Thursday, September 16, 2010

ART&TECH_02 : RECAP part 1

Group Project

I hate group work. It makes me anxious, and I get very tense about it. Luckily, I was grouped with Ben (who is a ray of sunshine) and Christina (who humors my less than enthusiastic spirit). Our goal was to create a cohesive sound apparatus through pars we each brought to the table in the form of electronic toys for tots. Then create a housing for it using the Rhino software. This project was all of my technological nightmares just wrapped together.

Our toys were :
  1. an Elmo phone
  2. a battery operated drum
  3. a battery operated guitar
Day one
Was breaking down the toys. We took the electronic parts and power sources from their plastic casing using brute force, screw drivers and hand saws. Once the parts were gutted we looked at what we had to deal with
  • resistors
  • printed circuit boards
  • transistors
  • speakers
  • batteries
  • potentiometer
The guitar was eventually abandoned because it was a little to programed for us to break down.
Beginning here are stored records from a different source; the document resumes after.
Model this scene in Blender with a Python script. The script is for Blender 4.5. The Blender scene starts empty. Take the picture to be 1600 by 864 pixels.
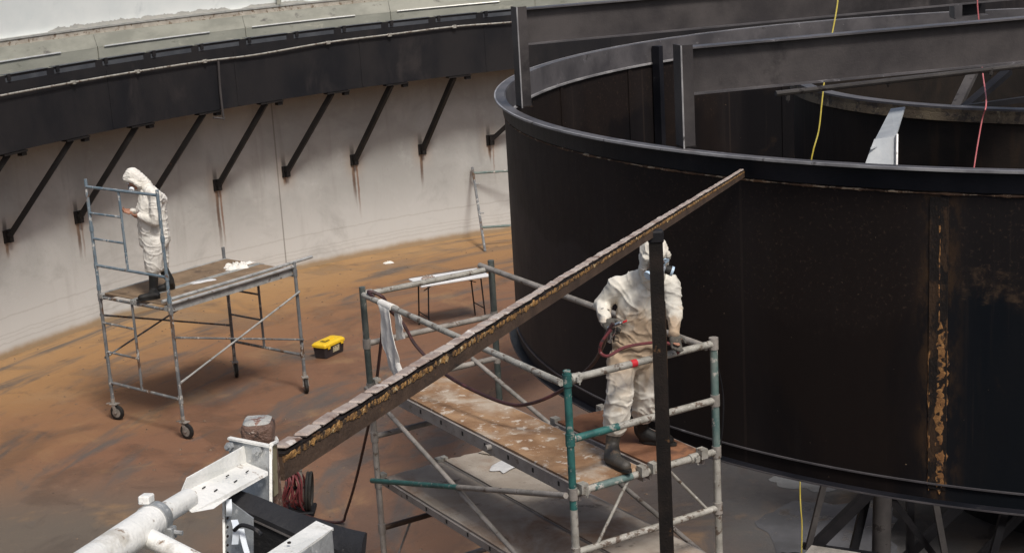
import bpy, bmesh, math, random
import numpy as np
from mathutils import Vector, Matrix, noise
random.seed(7)
S = bpy.context.scene
COL = S.collection
R_ = math.radians
PI = math.pi

# ------------------------------------------------------------------ camera, sky, sun, exposure
FPX, PIT, ROLL, CH = 2453.07, 0.2443, 0.0586, 6.654          # focal length in photo pixels (1600 wide), pitch, roll, eye height
cR, sR = math.cos(ROLL), math.sin(ROLL)
RT = Vector((1, 0, 0)); FW = Vector((0, math.cos(PIT), -math.sin(PIT))); UP = Vector((0, math.sin(PIT), math.cos(PIT)))
CX = RT*cR - UP*sR; CY = RT*sR + UP*cR
cd = bpy.data.cameras.new('camera'); cam = bpy.data.objects.new('camera', cd); COL.objects.link(cam)
cam.matrix_world = Matrix(((CX.x, CY.x, -FW.x, 0), (CX.y, CY.y, -FW.y, 0), (CX.z, CY.z, -FW.z, CH), (0, 0, 0, 1)))
cd.sensor_width = 36; cd.lens = FPX/1600*36; cd.clip_start = .05; cd.clip_end = 800
S.camera = cam

SUN_DIR = Vector((.26, -.50, .78)).normalized()               # towards the sun
w = bpy.data.worlds.new('World'); S.world = w; w.use_nodes = True
nt = w.node_tree; bg = nt.nodes['Background']
sky = nt.nodes.new('ShaderNodeTexSky'); sky.sky_type = 'NISHITA'; sky.sun_disc = False
sky.sun_elevation = math.asin(SUN_DIR.z); sky.sun_rotation = math.atan2(SUN_DIR.x, SUN_DIR.y)
sky.dust_density = 4; sky.air_density = 1.0; sky.ozone_density = .6
nt.links.new(sky.outputs[0], bg.inputs[0]); bg.inputs[1].default_value = .105
sl = bpy.data.lights.new('sun', 'SUN'); so = bpy.data.objects.new('sun', sl); COL.objects.link(so)
sl.energy = 2.7; sl.angle = R_(12); sl.color = (1, .96, .90)
so.rotation_euler = SUN_DIR.to_track_quat('Z', 'Y').to_euler(); so.location = (0, 0, 30)
S.view_settings.view_transform = 'Standard'; S.view_settings.look = 'None'
S.view_settings.exposure = 0.0; S.view_settings.gamma = 1; S.view_settings.use_curve_mapping = False

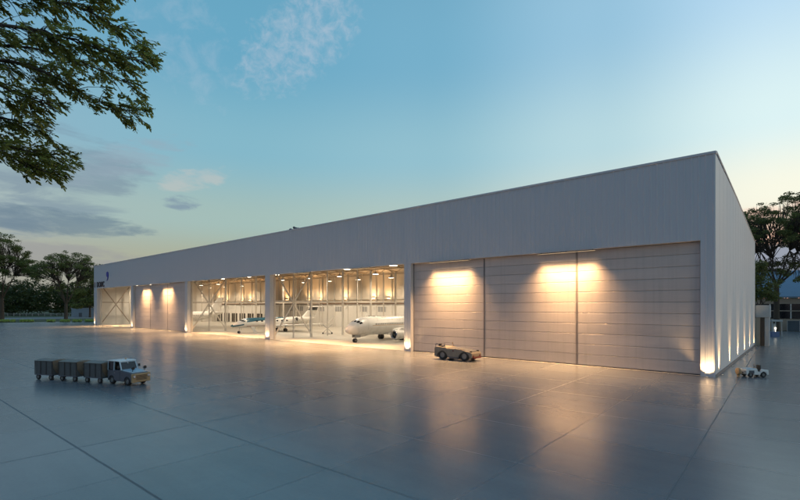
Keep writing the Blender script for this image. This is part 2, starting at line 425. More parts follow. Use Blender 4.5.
poly = [(-179.5, 18.5)] + [(-179.5+.1-.09*k*k/8, 18.2-.23*k) for k in range(9)] + [(-181.2, 16.0), (-180.6, 16.6), (-180.3, 17.3), (-180.5, 18.3)]
mb.prism(poly, -.245, -.11)
mb.build('wall_emblem', navy, label='navy blue comma shaped emblem on the header above the far open bay', category='emblem')

# ------------------------------------------------------------------ lamps of the place
def spot(name, loc, target, power, ang, blend, parent, color=WARM, rad=.06):
    ld = bpy.data.lights.new(name, 'SPOT'); ld.energy = power; ld.color = color; ld.spot_size = math.radians(ang); ld.spot_blend = blend; ld.shadow_soft_size = rad
    o = bpy.data.objects.new(name, ld); COL.objects.link(o); o.location = loc
    d = Vector(target)-Vector(loc); o.rotation_euler = d.to_track_quat('-Z', 'Y').to_euler()
    if parent: o.parent = parent; 
    return o
def uplight(loc, tgt, power, ang, label, group, blend=.6, rad=.06):
    t = thing('uplight', label, 'light', loc, 0, group)
    MB().lathe([(.15, .0), (.15, .03), (.12, .045), (.10, .045), (.10, .03)], (0, 0, 0), 'z', 16).build('housing', housing, t)
    MB().lathe([(.098, .03), (.098, .036)], (0, 0, 0), 'z', 16).build('lens', lampm, t)
    spot('uplight_lamp', (0, 0, .06), tgt, power, ang, blend, t, WARM, rad)
names = ['farthest pier below the dark lettering', 'pier between far open bay and far closed doors', 'pier between far closed doors and the teal jet bay',
         'pier between the two large open bays', 'pier between the airliner bay and near closed doors', 'near corner pier right of the closed doors']
UPW = [1000, 1000, 1150, 1150, 1150, 1350]
for (a, b), nme, pw in zip(PIERS, names, UPW):
    uplight(((a+b)/2 if a > -190 else -195.6, -.46, 0), (0, .16, 3), pw, 112, 'ground uplight at the ' + nme, 'uplights at the piers', .6, .2)
ords = ['first', 'second', 'third', 'fourth', 'fifth', 'last']
for k, y in enumerate((2.45, 11.2, 20.1, 28.8, 37.4, 45.6)):
    uplight((.30, y, 0), (-.22, 0, 6.0), 2300, 56, ords[k] + ' uplight along the right side wall counted from the near corner', 'uplights along the side wall', 1)
def washer(x0, x1, label, power, floor=0):
    """linear wall washer on short arms under the header"""
    xc = (x0+x1)/2; w = x1-x0
    t = thing('door_washer', label, 'light', (xc, -.28, ZH-.10), 0, 'washer lights under the header')
    MB().box(-w/2, w/2, -.10, .10, -.10, 0).build('housing', housing, t)
    MB().box(-w/2+.05, w/2-.05, -.07, .07, -.112, -.102).build('lens', washm, t)
    for sx in (-w/2+.4, 0, w/2-.4): MB().bar((sx, .10, -.03), (sx, .40, .097), .06).build('arm', housing, t)
    n = 4
    for k in range(n):
        ld = bpy.data.lights.new('washer_lamp', 'AREA'); ld.shape = 'RECTANGLE'; ld.size = w/n*.95; ld.size_y = .35; ld.energy = power/n; ld.color = WARM; ld.spread = math.radians(78)
        o = bpy.data.objects.new('washer_lamp', ld); COL.objects.link(o); o.parent = t; o.location = (-w/2+w*(k+.5)/n, 0, -.13)
        o.rotation_euler = (math.radians(13), 0, 0)
        ld = ld.copy(); ld.energy = power*2.7/n; ld.spread = math.radians(46)
        o = bpy.data.objects.new('washer_lamp', ld); COL.objects.link(o); o.parent = t; o.location = (-w/2+w*(k+.5)/n, -.03, -.132)
        o.rotation_euler = (math.radians(4), 0, 0)
    ld = bpy.data.lights.new('floor_lamp', 'AREA'); ld.shape = 'RECTANGLE'; ld.size = w*.9; ld.size_y = .12; ld.energy = floor; ld.color = (1, .56, .24); ld.spread = math.radians(106)
    o = bpy.data.objects.new('floor_lamp', ld); COL.objects.link(o); o.parent = t; o.location = (0, -.02, -.135); o.rotation_euler = (math.radians(-16), 0, 0)
WP = 58; FP = 2900
washer(-35.3, -28.2, 'warm washer light above the near door with the parked pushback tug', WP, FP)
washer(-18.3, -11.3, 'warm washer light above the joint of the two nearest doors', WP, FP)
washer(-149.2, -142.6, 'warm washer light over the far closed doors nearer the left end', WP, FP)
washer(-133.8, -126.8, 'warm washer light over the far closed doors nearer the lit bays', WP, FP)
washer(-52.5, -47.5, 'header washer light over the right half of the airliner bay', WP*.3, FP*1.5)
washer(-68.5, -63.5, 'header washer light over the left half of the airliner bay', WP*.3, FP*1.5)
washer(-91, -86, 'header washer light over the right half of the teal jet bay', WP*.3, FP*1.5)
washer(-109, -104, 'header washer light over the left half of the teal jet bay', WP*.3, FP*1.5)
washer(-178, -173, 'header washer light over the farthest open bay', WP*.3, FP*1.5)
# high bays
def high_bay(x, y, z):
    t = thing('ceiling_light', 'round white high bay lamp hanging among the hangar roof trusses', 'ceiling light', (x, y, z), 0, 'high bay lamps under the hangar roof')
    MB().lathe([(.12, .9), (.2, .45), (.86, .14), (.9, 0), (.84, 0), (.78, .1)], (0, 0, 0), 'z', 20).build('reflector', greym, t)
    MB().lathe([(.8, .02), (.8, .035)], (0, 0, 0), 'z', 20).build('lens', hbay, t)
    MB().tube([(0, 0, .9), (0, 0, zroof(y)-.78-z)], .03, 6).build('drop_rod', greym, t)
    ld = bpy.data.lights.new('high_bay_lamp', 'AREA'); ld.shape = 'DISK'; ld.size = 1.5; ld.energy = 760; ld.color = (1, .83, .60); ld.spread = math.radians(150)
    o = bpy.data.objects.new('high_bay_lamp', ld); COL.objects.link(o); o.parent = t; o.location = (0, 0, -.01)
    return t
hb = None
for y in (12.6, 27.8, 41.2):
    x = -188 + (7 if y == 27.8 else 0)
    while x < -38:
        if not (-150 < x < -124):
            z = 14.9
            if hb is None: hb = high_bay(x, y, z)
            else:
                o = dup(hb, (x, y, z)); 
        x += 13.4
# ledge uplights washing the back wall
k = 0
for x in (-191, -184.5, -171.5, -165, -152, -139, -126, -119.5, -106.5, -93.5, -87):
    t = thing('ledge_light', 'small orange lamp on the ledge washing the upper back wall', 'light', (x, D-2.0, 8.05), 0, 'lamps along the back wall ledge')
    MB().box(-.25, .25, -.12, .12, 0, .16).build('housing', housing, t)
    MB().box(-.06, .06, .12, 1.06, .02, .10).build('bracket', housing, t)
    spot('ledge_lamp', (0, 0, .22), (0, 1.45, 6.0), 2200, 100, 1, t, (1, .58, .25), .12)

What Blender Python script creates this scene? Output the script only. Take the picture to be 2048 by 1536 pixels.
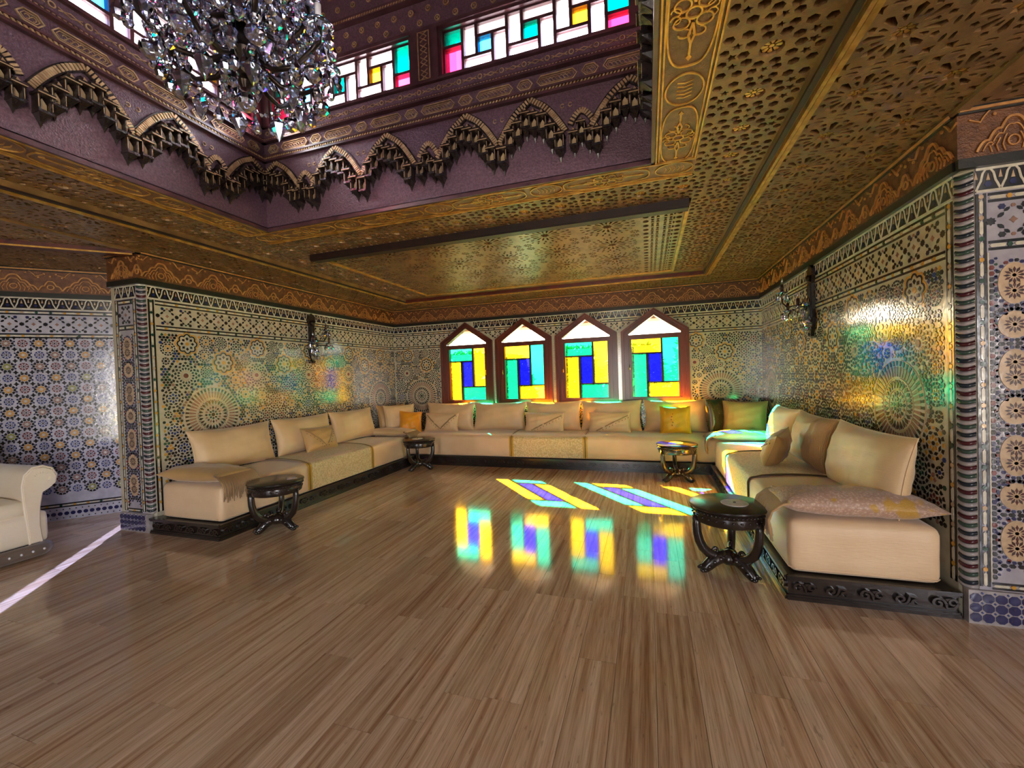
import bpy, bmesh, math, random
import numpy as np
from math import pi, sin, cos, sqrt, atan2, radians
from mathutils import Vector, Matrix
from mathutils.geometry import delaunay_2d_cdt

for o in list(bpy.data.objects):
    bpy.data.objects.remove(o)
SC = bpy.context.scene
COL = SC.collection
R = random.Random(7)

# ------------------------------------------------------------------ camera
H = 1.55
FPX, YAW, PITCH, ROLL = 840.94, 0.313, -0.0189, -0.0334
cd = bpy.data.cameras.new('camera')
cam = bpy.data.objects.new('camera', cd)
COL.objects.link(cam)
cd.sensor_width = 36.0
cd.lens = 36.0 * FPX / 2048.0
cd.clip_start = 0.05
fw = Vector((-sin(YAW) * cos(PITCH), cos(YAW) * cos(PITCH), sin(PITCH)))
rt = Vector((cos(YAW), sin(YAW), 0))
up = rt.cross(fw)
c_, s_ = cos(ROLL), sin(ROLL)
rt, up = c_ * rt + s_ * up, -s_ * rt + c_ * up
cam.matrix_world = Matrix(((rt.x, up.x, -fw.x, 0), (rt.y, up.y, -fw.y, 0), (rt.z, up.z, -fw.z, H), (0, 0, 0, 1)))
SC.camera = cam

# ------------------------------------------------------------------ world, sun, added fill lights
SUN_DIR = Vector((0.85, -1.0, -0.682)).normalized()
W = bpy.data.worlds.new('sky')
SC.world = W
W.use_nodes = True
nt = W.node_tree
sky = nt.nodes.new('ShaderNodeTexSky')
sky.sky_type = 'NISHITA'
sky.sun_disc = False
sky.sun_elevation = math.asin(-SUN_DIR.z)
sky.sun_rotation = atan2(-SUN_DIR.x, -SUN_DIR.y)
sky.dust_density = 2.5
bg = nt.nodes['Background']
nt.links.new(sky.outputs[0], bg.inputs[0])
bg.inputs[1].default_value = 0.58

sl = bpy.data.lights.new('sun', 'SUN')
sl.energy = 140.0
sl.angle = radians(0.6)
sl.color = (1.0, 0.93, 0.82)
so = bpy.data.objects.new('sun', sl)
so.rotation_euler = SUN_DIR.to_track_quat('-Z', 'Y').to_euler()
COL.objects.link(so)


def area(name, loc, target, sx, sy, power, color):
    l = bpy.data.lights.new(name, 'AREA')
    l.shape = 'RECTANGLE'
    l.size, l.size_y = sx, sy
    l.energy = power
    l.color = color
    o = bpy.data.objects.new(name, l)
    o.location = loc
    o.rotation_euler = (Vector(target) - Vector(loc)).to_track_quat('-Z', 'Y').to_euler()
    COL.objects.link(o)
    return o


# fill lights added at two invented doors of the unseen hall
area('hall_fill_light', (-1.235, -4.96, 1.35), (-1.235, 0, 1.35), 0.95, 2.4, 42.0, (1.0, 0.92, 0.96))
area('hall_fill_light', (5.02, -3.9, 1.35), (0, -3.9, 1.35), 1.85, 2.4, 165.0, (1.0, 0.93, 0.98))
SC.view_settings.view_transform = 'Standard'
SC.view_settings.look = 'None'
SC.view_settings.gamma = 1.0
SC.view_settings.use_curve_mapping = False
SC.view_settings.exposure = 1.32

# ------------------------------------------------------------------ dimensions of the room
XL, XR, YB, ZC, ZT = -5.11, 1.77, 7.75, 3.0, 2.66
YPL, YPR = 3.06, 3.18
PW = 0.46
OX0, OX1, OY0, OY1 = -3.40, 0.08, -0.35, 3.13
XM = -1.67


def lin(r, g, b):
    f = lambda c: (c / 255 / 12.92) if c / 255 <= 0.04045 else ((c / 255 + 0.055) / 1.055) ** 2.4
    return (f(r), f(g), f(b), 1.0)


# ------------------------------------------------------------------ materials
def newmat(name):
    m = bpy.data.materials.new(name)
    m.use_nodes = True
    n = m.node_tree
    return m, n, n.nodes['Principled BSDF'], n.nodes['Material Output']


def tex(n, kind, scale, detail=3, vec=None, sc=None):
    t = n.nodes.new(kind)
    t.inputs['Scale'].default_value = scale
    if 'Detail' in t.inputs:
        t.inputs['Detail'].default_value = detail
    g = n.nodes.new('ShaderNodeNewGeometry') if vec is None else None
    src = g.outputs['Position'] if g else vec
    if sc:
        mp = n.nodes.new('ShaderNodeMapping')
        mp.inputs['Scale'].default_value = sc
        n.links.new(src, mp.inputs[0])
        src = mp.outputs[0]
    n.links.new(src, t.inputs['Vector'])
    return t


def objco(n):
    t = n.nodes.new('ShaderNodeTexCoord')
    return t.outputs['Object']


def bump(n, b, height, strength, dist=0.01):
    u = n.nodes.new('ShaderNodeBump')
    u.inputs['Strength'].default_value = strength
    u.inputs['Distance'].default_value = dist
    n.links.new(height, u.inputs['Height'])
    n.links.new(u.outputs[0], b.inputs['Normal'])
    return u


def mix(n, fac, a, b, mode='MIX'):
    x = n.nodes.new('ShaderNodeMix')
    x.data_type = 'RGBA'
    x.blend_type = mode
    for sock, val in ((x.inputs[0], fac), (x.inputs[6], a), (x.inputs[7], b)):
        if hasattr(val, 'node'):
            n.links.new(val, sock)
        else:
            sock.default_value = val
    return x.outputs[2]


def ramp(n, fac, stops):
    r = n.nodes.new('ShaderNodeValToRGB')
    el = r.color_ramp.elements
    while len(el) < len(stops):
        el.new(0.5)
    for e, (p, c) in zip(el, stops):
        e.position = p
        e.color = c
    n.links.new(fac, r.inputs[0])
    return r.outputs[0]


def surf(name, a, b=None, rough=0.5, metal=0.0, nscale=8.0, bstr=0.1, bscale=60.0, spec=0.5, stretch=None, coat=0.0, sheen=0.0):
    """two-tone procedural surface: noise between a and b, fine bump"""
    m, n, p, o = newmat(name)
    b = b or tuple(c * 0.7 for c in a[:3]) + (1,)
    co = objco(n)
    t = tex(n, 'ShaderNodeTexNoise', nscale, 4, co, stretch)
    n.links.new(ramp(n, t.outputs[0], [(0.35, a), (0.65, b)]), p.inputs['Base Color'])
    p.inputs['Roughness'].default_value = rough
    p.inputs['Metallic'].default_value = metal
    p.inputs['Specular IOR Level'].default_value = spec
    p.inputs['Coat Weight'].default_value = coat
    p.inputs['Coat Roughness'].default_value = 0.15
    p.inputs['Sheen Weight'].default_value = sheen
    if bstr:
        t2 = tex(n, 'ShaderNodeTexNoise', bscale, 3, co, stretch)
        bump(n, p, t2.outputs[0], bstr)
    return m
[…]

The sounds were too "auto-tune" and drowned out the Elmo phone and the drum kit and we wanted a little more "play" space with simple sounds rather than "pre-fab." tunes. So Ben provided us with a piano toy which made significantly simpler sounds. Which gave us some wiggle room with circuit bending.

MUCH to my surprise, circuit bending, soldering, and experimenting was actually enjoyable.


1 comment:

  1. Hi Mary, wanted to say "thank-you" again for commenting on my blog; I replied to it on my blog but now that I think about it that doesn't make much sense. Please attribute that to blogger newbieness :-)

    I agree, some group projects can cause much anxiety; especially if the work is unevenly distributed or all members have a tight schedule. Albeit the former is untrue for my group and the latter we combated with the aid of a spreadsheet(a product that Caitlyn took the initiative in tackling), we seem to have built a good level of camaraderie for such a small time of knowing each other. But the true joy of it, I would think, is being able to mesh one's ideas with others; as you might say, enjoy the unknown finish product and journey of the art involved.